_Collected material_
━━━

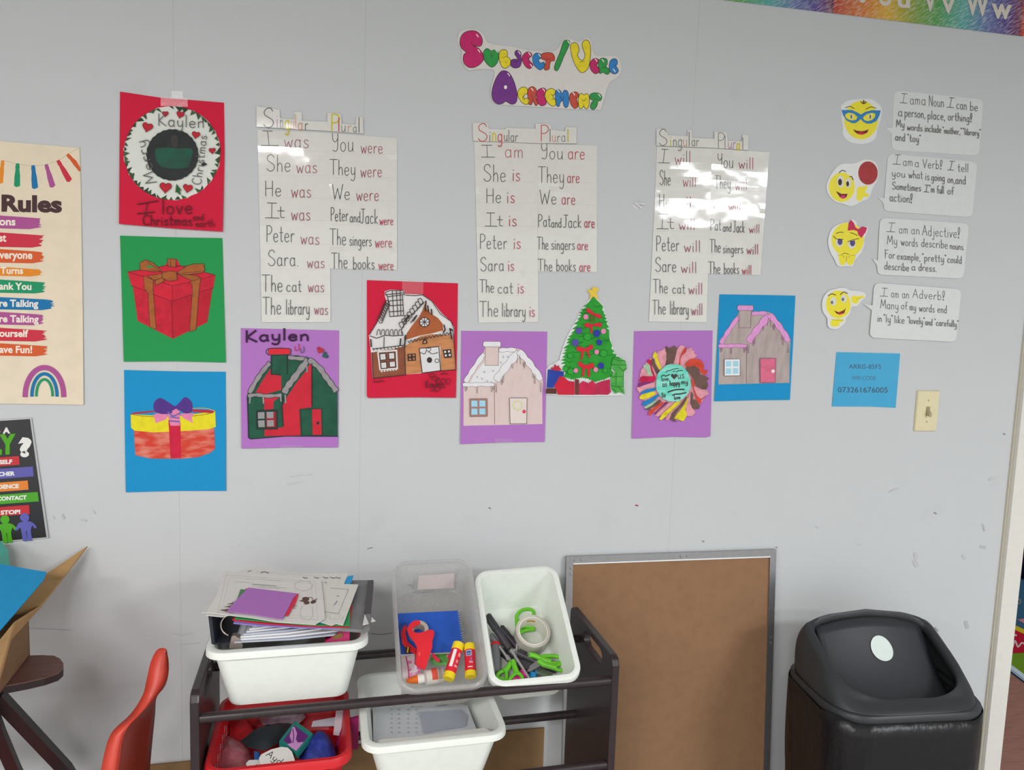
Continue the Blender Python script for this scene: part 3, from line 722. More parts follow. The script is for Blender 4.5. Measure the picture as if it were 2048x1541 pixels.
chart('tall laminated handwritten chart of was and were sentences, nearest the two present drawings', Z1, (655, 430),
  [([(25, 115), (160, 130), (440, 172), (445, 325), (560, 340), (698, 345), (704, 208), (832, 216), (838, 372), (1300, 388), (1300, 555), (30, 478)], (510, 200, 8.904)),
   ([(1288, 232), (1532, 250), (1545, 428), (1795, 445), (1805, 300), (1920, 312), (1935, 600), (1290, 556)], (510, 200, 8.904))],
  [[(50, 200), (530, 222), (540, 1490), (80, 1490)], [(530, 222), (985, 257), (985, 1140), (533, 1130)]],
  [('#', ((85, 207), (150, 210)), ((75, 305), (190, 306))), ('was', 228, 322, 395, 104, MR), ('She', 108, 478, 275, 110), ('was', 310, 490, 450, 96, MR), ('He', 98, 643, 212, 102), ('was', 275, 652, 410, 98, MR),
   ('#', ((115, 690), (178, 692)), ((102, 790), (195, 792))), ('t', 182, 790, 236, 82), ('was', 275, 805, 405, 96, MR), ('Peter', 108, 952, 298, 110), ('was', 338, 967, 465, 92, MR), ('Sara.', 118, 1113, 328, 105), ('was', 382, 1125, 500, 84, MR),
   ('The', 80, 1283, 220, 112), ('cat', 243, 1284, 345, 82), ('was', 388, 1286, 497, 84, MR), ('The', 85, 1436, 210, 114), ('library', 240, 1437, 400, 98), ('was', 430, 1439, 522, 82, MR)],
  [('You', 548, 343, 695, 120), ('were', 742, 356, 890, 90, MR), ('They', 535, 503, 708, 102), ('were', 740, 516, 885, 90, MR), ('We', 550, 666, 672, 100), ('were', 712, 674, 865, 92, MR),
   ('Peter', 540, 812, 658, 90), ('and', 668, 820, 740, 70), ('Jack', 738, 828, 858, 96), ('were', 868, 836, 960, 64, MR2, 5), ('The', 535, 973, 645, 108), ('singers', 665, 978, 815, 80), ('were', 838, 988, 952, 80, MR2, 5),
   ('The', 545, 1128, 655, 102), ('books', 690, 1133, 835, 82), ('were', 862, 1138, 962, 72, MR2, 5)],
  [[('S', 138, 495, 345, 345, GRAPH, 16), ('i', 378, 488, 415, 270, PK_, 12), ('n', 445, 505, 505, 290, GR_, 10), ('g', 530, 515, 612, 290, YELLOW, 22), ('u', 632, 525, 700, 280, OR_, 10), ('l', 712, 528, 735, 270, OR_, 10), ('a', 760, 530, 855, 230, OR_, 12), ('r', 885, 535, 950, 220, GRAPH, 12)],
   [('P', 1345, 548, 1515, 295, YELLOW, 26), ('l', 1480, 558, 1510, 235, RED_, 20), ('u', 1530, 565, 1618, 200, GR_, 12), ('r', 1645, 570, 1725, 210, OR_, 12), ('a', 1745, 575, 1815, 180, GR_, 12), ('l', 1825, 580, 1885, 260, GRAPH, 14)]],
  ([340, 505, 655, 805, 965, 1130, 1300], [360, 520, 675, 835, 990]),
  (addf(fold(.03, .05, .0022, .25, .35), fold(.5, .06, .0006, 0, .3), fold(.72, .05, .0009, .0, .25), fold(.85, .07, .002, .15, .3), fold(.9, .06, .0018, .7, .3), fold(.98, .04, .001, .0, .4)), addf(fold(.12, .06, .0012, .95, .15), fold(.4, .06, .0016, .05, .18), fold(.9, .06, .0016, .1, .2), fold(.86, .05, .0012, .95, .1))))
Z2 = (930, 230, 3.5828)
chart('tall laminated handwritten chart of am, is and are sentences, under the bubble-letter title', Z2, (1070, 450),
  [([(55, 55), (165, 62), (168, 98), (288, 105), (292, 92), (515, 100), (515, 203), (60, 187)], Z2), ([(505, 62), (615, 70), (618, 106), (716, 118), (722, 85), (800, 92), (798, 206), (510, 203)], Z2)],
  [[(68, 188), (520, 205), (525, 1485), (98, 1490)], [(520, 205), (945, 220), (945, 1127), (525, 1123)]],
  [('#', ((118, 217), (195, 217)), ((118, 302), (212, 303))), ('am', 285, 305, 418, 106, MR2), ('She', 130, 475, 295, 120), ('is', 340, 474, 395, 106, MR2, 5.5), ('He', 150, 630, 262, 102), ('is', 300, 631, 357, 98, MR2, 5.5),
   ('#', ((155, 703), (212, 703)), ((145, 797), (230, 798))), ('t', 228, 797, 275, 80), ('is', 313, 796, 370, 98, MR2, 5.5), ('Peter', 105, 958, 302, 104), ('is', 348, 960, 400, 96, MR2, 5.5), ('Sara', 108, 1118, 280, 98), ('is', 308, 1119, 352, 92, MR2, 5.5),
   ('The', 105, 1273, 210, 92), ('cat', 235, 1278, 345, 84), ('is', 378, 1279, 422, 92, MR2, 5.5), ('The', 105, 1445, 240, 110), ('library', 265, 1446, 435, 96), ('is', 462, 1446, 500, 92, MR2, 5.5)],
  [('You', 543, 316, 703, 108), ('are', 738, 317, 860, 100, MR2, 5.5), ('They', 525, 486, 712, 114), ('are', 732, 486, 822, 90, MR2, 5.5), ('We', 535, 639, 658, 100), ('are', 692, 642, 792, 92, MR2, 5.5),
   ('Pat', 523, 802, 615, 88), ('and', 618, 806, 692, 68), ('Jack', 702, 807, 835, 90), ('are', 855, 808, 930, 82, MR2, 6), ('The', 518, 964, 598, 88), ('singers', 618, 966, 787, 84), ('are', 805, 967, 882, 76, MR2, 6),
   ('The', 523, 1118, 628, 84), ('books', 655, 1119, 795, 84), ('are', 820, 1120, 900, 76, MR2, 6)],
  [[('S', 88, 188, 165, 125, RED_, 6), ('i', 172, 190, 186, 92, GRAPH, 5), ('n', 193, 190, 226, 110, YELLOW, 7), ('g', 233, 192, 270, 100, RED_, 6), ('ular', 278, 190, 380, 82, GRAPH, 4.5)],
   [('P', 538, 190, 602, 115, RED_, 6), ('l', 605, 192, 616, 92, GRAPH, 5), ('u', 622, 192, 652, 88, OR_, 4.5), ('ra', 660, 193, 722, 80, GR_, 4.5), ('l', 730, 193, 748, 88, YELLOW, 8)]],
  ([310, 478, 630, 795, 960, 1125, 1290], [317, 482, 642, 800, 965]),
  (addf(fold(.26, .04, .0016, .0, .1), fold(.74, .03, .0012, .75, .1)), addf(fold(.28, .08, .0022, .2, .3), fold(.37, .06, .0016, .4, .2), fold(.68, .03, .0008, 1.0, .1))))
Z3 = (1270, 240, 3.668)
chart('tall laminated handwritten chart of will sentences with strong glare across its upper rows', Z3, (1420, 450),
  [([(158, 65), (238, 70), (240, 112), (385, 118), (387, 75), (416, 75), (418, 132), (582, 138), (580, 206), (158, 190)], Z3), ([(582, 85), (672, 92), (680, 152), (783, 158), (790, 108), (832, 110), (828, 222), (580, 206)], Z3)],
  [[(163, 195), (565, 210), (525, 1485), (103, 1480)], [(565, 208), (985, 238), (920, 1140), (535, 1128)]],
  [('#', ((195, 215), (242, 217)), ((170, 314), (252, 316))), ('will', 292, 328, 410, 100, MR), ('She', 180, 478, 262, 108), ('will', 350, 490, 450, 92, MR), ('He', 175, 638, 255, 92), ('will', 288, 650, 415, 86, MR, 5),
   ('#', ((175, 690), (235, 692)), ((160, 798), (245, 800))), ('t', 236, 798, 292, 84), ('will', 322, 804, 442, 76, MR, 5), ('Peter', 155, 960, 325, 110), ('will', 360, 966, 482, 82, MR, 5), ('Sare', 148, 1114, 305, 104), ('will', 338, 1121, 454, 80, MR, 5),
   ('The', 133, 1271, 242, 100), ('cat', 275, 1274, 370, 78), ('will', 393, 1279, 497, 82, MR, 5), ('The', 128, 1427, 228, 104), ('library', 258, 1428, 395, 96), ('will', 413, 1431, 497, 84, MR, 5)],
  [('You', 605, 350, 722, 104), ('will', 760, 358, 872, 82, MR, 5), ('They', 585, 503, 702, 96), ('will', 735, 514, 822, 76, MR), ('We', 568, 660, 660, 74), ('will', 686, 667, 776, 70, MR),
   ('Pat', 553, 810, 632, 84), ('and', 645, 818, 708, 66), ('Jack', 720, 824, 806, 82), ('will', 838, 828, 915, 62, MR), ('The', 550, 973, 630, 96), ('singers', 645, 978, 795, 72), ('will', 820, 984, 906, 70, MR, 5),
   ('The', 540, 1128, 628, 86), ('books', 653, 1129, 765, 80), ('will', 785, 1133, 856, 66, MR2, 5)],
  [[('S', 172, 188, 240, 118, GRAPH, 5), ('i', 255, 190, 270, 88, YELLOW, 7), ('ng', 278, 192, 348, 92, GR_, 5), ('u', 352, 192, 384, 88, OR_, 5), ('l', 392, 192, 404, 105, GRAPH, 5), ('ar', 415, 192, 470, 80, GR_, 4.5)],
   [('P', 605, 205, 660, 110, GR_, 5), ('l', 655, 208, 668, 90, GRAPH, 4), ('ur', 680, 210, 742, 86, PK_, 5), ('a', 745, 216, 772, 84, YELLOW, 9), ('l', 785, 216, 800, 84, GR_, 5)]],
  ([328, 482, 660, 815, 970, 1128, 1285], [362, 520, 672, 832, 985]),
  (addf(fold(.10, .09, .0011, .7, .6, .03), fold(.205, .08, .0016, .5, .8), fold(.47, .02, .0004, .7, .3), fold(.84, .02, .0004, .7, .2)), addf(fold(.16, .13, .0014, .1, .8, .06), fold(.45, .03, .0004, .95, .1))))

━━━

_What to produce_
Scan the listing above. Collect all lines with the word "were".

_Exercise answer_
Continue the Blender Python script for this scene: part 3, from line 722. More parts follow. The script is for Blender 4.5. Measure the picture as if it were 2048x1541 pixels.
chart('tall laminated handwritten chart of was and were sentences, nearest the two present drawings', Z1, (655, 430),
  [('You', 548, 343, 695, 120), ('were', 742, 356, 890, 90, MR), ('They', 535, 503, 708, 102), ('were', 740, 516, 885, 90, MR), ('We', 550, 666, 672, 100), ('were', 712, 674, 865, 92, MR),
   ('Peter', 540, 812, 658, 90), ('and', 668, 820, 740, 70), ('Jack', 738, 828, 858, 96), ('were', 868, 836, 960, 64, MR2, 5), ('The', 535, 973, 645, 108), ('singers', 665, 978, 815, 80), ('were', 838, 988, 952, 80, MR2, 5),
   ('The', 545, 1128, 655, 102), ('books', 690, 1133, 835, 82), ('were', 862, 1138, 962, 72, MR2, 5)],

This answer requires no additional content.